P53E-2172
Preliminary Geological Map of the Ac-H-5 Fejokoo Quadrangle of Ceres: An Integrated Mapping Study Using Dawn Spacecraft Data

Friday, 18 December 2015
Poster Hall (Moscone South)
Kynan Hughson1, Christopher Russell2, David A Williams3, Debra Buczkowski4, Scott C Mest5, Jennifer E. C. Scully6, Harald Hiesinger7, Thomas Platz8, Ottaviano Ruesch9, Paul Schenk10, Alessandro Frigeri11, Ralf Jaumann12, Thomas Roatsch12, Frank Preusker12, Andreas Nathues8, Martin Hoffmann8, Michael Schäfer8, Ryan S Park13, Simone Marchi14, Maria Cristina De Sanctis11 and Carol A Raymond6, (1)University of California Los Angeles, Los Angeles, CA, United States, (2)Russian Academy of Sciences, Moscow, Russia, (3)Arizona State University, Tempe, AZ, United States, (4)JHU Applied Physics Laboratory, Laurel, MD, United States, (5)Planetary Science Institute Tucson, Tucson, AZ, United States, (6)NASA Jet Propulsion Laboratory, Pasadena, CA, United States, (7)University of Münster, Münster, Germany, (8)Max Planck Institute for Solar System Research, Katlenburg-Lindau, Germany, (9)NASA Goddard Space Flight Center, Greenbelt, MD, United States, (10)Lunar and Planetary Institute, Houston, TX, United States, (11)IAPS-INAF, Rome, Italy, (12)German Aerospace Center DLR Berlin, Berlin, Germany, (13)Jet Propulsion Laboratory, California Institute of Technology, Pasadena, CA, United States, (14)Southwest Research Institute Boulder, Boulder, CO, United States
Abstract:
In order to enable methodical geologic mapping of the surface of Ceres the Dawn Science Team divided its surface into fifteen quadrangles.
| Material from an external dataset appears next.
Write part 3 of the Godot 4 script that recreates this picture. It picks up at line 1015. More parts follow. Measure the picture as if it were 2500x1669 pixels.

A preliminary map of the Fejokoo quadrangle is presented here. This region, located between 21˚-66˚N and 270-0˚E, hosts four primary features: (1) the centrally located, 90 km diameter, distinctly hexagonal impact crater Fejokoo; (2) a small unnamed crater midway up the eastern boundary of the quadrangle which contains and is surrounded by bright material; (3) an unnamed degraded crater NW of Fejokoo that contains lobate material deposits on both sides of the crater’s S rim; and (4) a heavily cratered unit in the NW portion of the quadrangle. Key objectives for the ongoing mapping of this quadrangle are to assess the types of processes that may be responsible for the creation of the hexagonal Fejokoo crater, identifying the source and nature of the bright material on the eastern boundary, establishing possible mechanisms for the emplacement of lobate material deposits in Fejokoo and the unnamed crater to its NW, and establishing a detailed geological history of the quadrangle. The Fejokoo region is not associated with any major albedo feature identified by the Hubble Space Telescope (Li et al., 2006). At the time of this writing geologic mapping was performed using Framing Camera (FC) mosaics from the Approach (1.3 km/px) and Survey (415 m/px) orbits, including grayscale and color images and digital terrain models derived from stereo images. Future images from the High Altitude Mapping Orbit (140 m/px) and Low Altitude Mapping Orbit (35 m/px) will be used to refine the maps.

Support of the Dawn Instrument, Operations, and Science Teams is acknowledged. This work is supported by grants from NASA, and from the German and Italian Space Agencies.